Sunday, May 30, 2010

The robots at Reuters

Reuters correspondents robotically refer to the territory between Israel and Jordan as "the occupied West Bank".  In so doing, they transgress truth, history, and their own professional code.

Following Palestinian Arab rejection of the UN Partition Plan, the territory remains formally unallocated as per international law and is thus, literally, no man's land.  It is de jure "disputed" rather than "occupied".

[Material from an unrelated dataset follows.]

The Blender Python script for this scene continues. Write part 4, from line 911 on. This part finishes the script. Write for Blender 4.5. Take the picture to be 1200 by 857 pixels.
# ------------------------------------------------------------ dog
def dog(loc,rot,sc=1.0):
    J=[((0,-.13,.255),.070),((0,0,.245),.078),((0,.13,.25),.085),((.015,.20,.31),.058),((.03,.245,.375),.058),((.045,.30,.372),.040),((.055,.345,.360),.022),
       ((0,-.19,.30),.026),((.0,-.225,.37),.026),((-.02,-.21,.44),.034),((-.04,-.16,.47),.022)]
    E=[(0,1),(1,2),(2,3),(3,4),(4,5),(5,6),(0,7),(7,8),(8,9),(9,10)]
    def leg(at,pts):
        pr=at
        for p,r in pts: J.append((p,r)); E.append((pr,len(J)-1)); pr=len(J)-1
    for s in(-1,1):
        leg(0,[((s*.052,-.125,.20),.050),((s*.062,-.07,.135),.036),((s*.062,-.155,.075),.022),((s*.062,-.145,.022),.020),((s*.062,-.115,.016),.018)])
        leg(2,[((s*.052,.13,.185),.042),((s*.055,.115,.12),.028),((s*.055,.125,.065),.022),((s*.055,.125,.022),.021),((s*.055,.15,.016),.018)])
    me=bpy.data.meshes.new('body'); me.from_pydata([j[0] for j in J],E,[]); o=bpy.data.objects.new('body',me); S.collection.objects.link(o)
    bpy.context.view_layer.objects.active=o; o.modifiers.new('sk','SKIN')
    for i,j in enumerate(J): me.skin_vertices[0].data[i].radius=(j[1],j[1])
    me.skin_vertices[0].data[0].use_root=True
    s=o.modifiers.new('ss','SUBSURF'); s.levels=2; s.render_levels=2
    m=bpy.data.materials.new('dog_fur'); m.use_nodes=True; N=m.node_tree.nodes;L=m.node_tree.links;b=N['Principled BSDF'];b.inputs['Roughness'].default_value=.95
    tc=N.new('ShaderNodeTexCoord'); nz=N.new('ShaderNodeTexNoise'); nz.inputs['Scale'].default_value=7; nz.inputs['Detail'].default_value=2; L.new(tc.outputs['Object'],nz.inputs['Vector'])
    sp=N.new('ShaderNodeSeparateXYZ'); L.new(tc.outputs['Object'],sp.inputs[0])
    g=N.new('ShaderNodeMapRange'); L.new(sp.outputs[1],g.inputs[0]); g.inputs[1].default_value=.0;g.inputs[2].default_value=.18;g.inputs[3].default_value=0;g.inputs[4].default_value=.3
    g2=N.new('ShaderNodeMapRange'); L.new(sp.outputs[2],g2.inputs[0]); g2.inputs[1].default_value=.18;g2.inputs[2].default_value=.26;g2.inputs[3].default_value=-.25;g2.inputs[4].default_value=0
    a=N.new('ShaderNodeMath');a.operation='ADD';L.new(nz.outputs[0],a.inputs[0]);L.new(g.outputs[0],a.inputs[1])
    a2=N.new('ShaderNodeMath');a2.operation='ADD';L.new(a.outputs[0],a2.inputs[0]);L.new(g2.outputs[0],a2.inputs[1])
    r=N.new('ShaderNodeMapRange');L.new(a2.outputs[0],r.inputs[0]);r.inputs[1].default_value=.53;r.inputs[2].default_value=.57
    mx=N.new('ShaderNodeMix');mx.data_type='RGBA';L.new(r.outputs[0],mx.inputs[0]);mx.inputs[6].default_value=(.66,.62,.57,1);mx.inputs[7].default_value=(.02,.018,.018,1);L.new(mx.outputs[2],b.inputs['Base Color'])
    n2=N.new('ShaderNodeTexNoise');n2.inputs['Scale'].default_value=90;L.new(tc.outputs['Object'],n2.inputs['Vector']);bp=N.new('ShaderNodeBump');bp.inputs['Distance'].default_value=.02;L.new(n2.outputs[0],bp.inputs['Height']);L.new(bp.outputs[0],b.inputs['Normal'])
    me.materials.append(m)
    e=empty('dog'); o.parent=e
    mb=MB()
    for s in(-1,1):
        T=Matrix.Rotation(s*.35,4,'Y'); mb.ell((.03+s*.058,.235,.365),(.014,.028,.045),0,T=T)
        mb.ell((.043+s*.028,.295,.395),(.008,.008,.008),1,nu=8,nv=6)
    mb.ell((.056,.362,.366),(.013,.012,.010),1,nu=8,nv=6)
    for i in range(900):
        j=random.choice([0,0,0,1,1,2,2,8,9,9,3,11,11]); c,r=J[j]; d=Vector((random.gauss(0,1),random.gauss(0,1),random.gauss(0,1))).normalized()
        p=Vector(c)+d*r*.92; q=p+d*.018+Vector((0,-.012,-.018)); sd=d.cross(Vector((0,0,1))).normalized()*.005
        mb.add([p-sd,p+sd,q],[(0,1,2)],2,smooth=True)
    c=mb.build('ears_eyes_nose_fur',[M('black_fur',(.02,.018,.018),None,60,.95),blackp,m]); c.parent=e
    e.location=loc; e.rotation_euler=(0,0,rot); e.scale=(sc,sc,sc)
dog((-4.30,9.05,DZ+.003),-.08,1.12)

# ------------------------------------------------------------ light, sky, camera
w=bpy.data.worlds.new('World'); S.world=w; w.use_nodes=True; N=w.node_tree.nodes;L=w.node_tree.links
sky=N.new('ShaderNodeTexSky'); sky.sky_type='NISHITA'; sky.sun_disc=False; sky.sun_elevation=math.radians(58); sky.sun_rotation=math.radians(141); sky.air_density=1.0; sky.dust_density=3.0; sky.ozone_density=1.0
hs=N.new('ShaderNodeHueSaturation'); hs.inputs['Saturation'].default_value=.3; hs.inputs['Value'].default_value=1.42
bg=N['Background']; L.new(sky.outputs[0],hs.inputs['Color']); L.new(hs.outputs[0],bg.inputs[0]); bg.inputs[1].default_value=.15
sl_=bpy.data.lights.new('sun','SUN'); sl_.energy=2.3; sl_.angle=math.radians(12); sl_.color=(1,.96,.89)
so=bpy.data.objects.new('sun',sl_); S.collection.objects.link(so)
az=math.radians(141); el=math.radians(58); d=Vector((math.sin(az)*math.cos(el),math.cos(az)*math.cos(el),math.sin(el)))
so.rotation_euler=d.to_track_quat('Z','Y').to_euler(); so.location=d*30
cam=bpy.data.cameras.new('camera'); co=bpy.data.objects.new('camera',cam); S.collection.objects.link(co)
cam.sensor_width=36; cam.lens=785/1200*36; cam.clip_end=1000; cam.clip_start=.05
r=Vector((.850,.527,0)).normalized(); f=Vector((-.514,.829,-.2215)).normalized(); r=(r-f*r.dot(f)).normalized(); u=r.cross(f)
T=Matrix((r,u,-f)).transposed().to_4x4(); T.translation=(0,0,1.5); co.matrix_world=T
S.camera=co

Further, as we've noted a number of times, the term "West Bank" was coined by Transjordan following its invasion and conquest of the territory in the 1948 war with Israel.  This, in an effort to erase a Jewish connection to the land going back three millenia.  Reuters glibly adopts the Arab alias for the territory, ignoring Israel's own appellation, "Judea and Samaria".  This is a clear violation of the Reuters Handbook of Journalism which states:
We must be on alert for language that could imply support for one side of a conflict, sympathy for a point of view, or an ethnocentric vantage point. We should, for example, provide the dual names of disputed territories.
And to underscore Reuters pathological bias, note how correspondents Ori Lewis and Tom Perry hypocritically handle history:
After 1948, the Green Line separated the new state of Israel from the Jordanian-held West Bank and East Jerusalem. Both were captured and occupied by Israel in the Six Day War of 1967, along with the Gaza Strip.
Catch that?  Following the war in 1948, the land was "held" by Jordan.  Following the war in 1967, the land mystically commuted to "occupied" under Israel.

No ethnocentric vantage point there, we're sure.